In Rural Electrification Admin. v. Central Louisiana Elec. Co., 5 Cir., 354 F.2d 859 (1966), the Court said:
“Under Section 10(a) of the Administrative Procedure Act, 5 U.S.C.A. § 1009, it seems to be settled in a case of this kind that if Congress has failed to give an appellant standing to sue by express or implied provisions of statute * * * mere economic competition made possible by governmental action (even if allegedly illegal) does not give standing to sue to restrain such action. Pennsylvania Railroad Company v. Dillon, 1964, 118 U.S.App.D.C. 257, 335 F.2d 292, citing Tennessee Electric Power Company v. Tennessee Valley Authority, 306 U.S. 118, 59 S.Ct. 366, 83 L.Ed. 543 (1939); Alabama Power Company v. Ickes, 302 U.S. 464, 58 S.Ct. 300, 82 L.Ed. 374 (1938); Kansas City Power and Light Company v. McKay, 96 U.S.App.D.C. 273, 225 F.2d 924, cert. denied, 350 U.S. 884, 76 S.Ct. 137, 100 L.Ed. 780 (1955); and Texas State AFL-CIO v. Kennedy, 117 U.S.App.D.C. 343, 330 F.2d 217 (1964).”
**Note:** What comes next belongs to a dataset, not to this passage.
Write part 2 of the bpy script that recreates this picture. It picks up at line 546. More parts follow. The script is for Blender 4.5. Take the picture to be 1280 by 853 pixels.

Under the Economic Opportunity Act of 1964, there is no provision allowing for a right of review for any party aggrieved and thus under the decision in Kansas City Power & Light Co. v. McKay, supra, and Rural Electrification Admin. v. Central Louisiana Elec. Co., supra, no such right arises under the Administrative Procedure Act. Thus, an individual legal practitioner in the State of Florida does not have standing to maintain this action and the proposed intervenors do not have standing to intervene as parties plaintiff either because of the potential adverse competition of the Office of Economic *417Opportunity legal program or because of status as a citizen or taxpayer.
It is, therefore, upon consideration,
Ordered:
1. Defendants’ motion to dismiss the amended complaint is granted and this suit is dismissed, with prejudice, at the cost of the plaintiff.
2. The several motions to intervene as parties plaintiff are denied.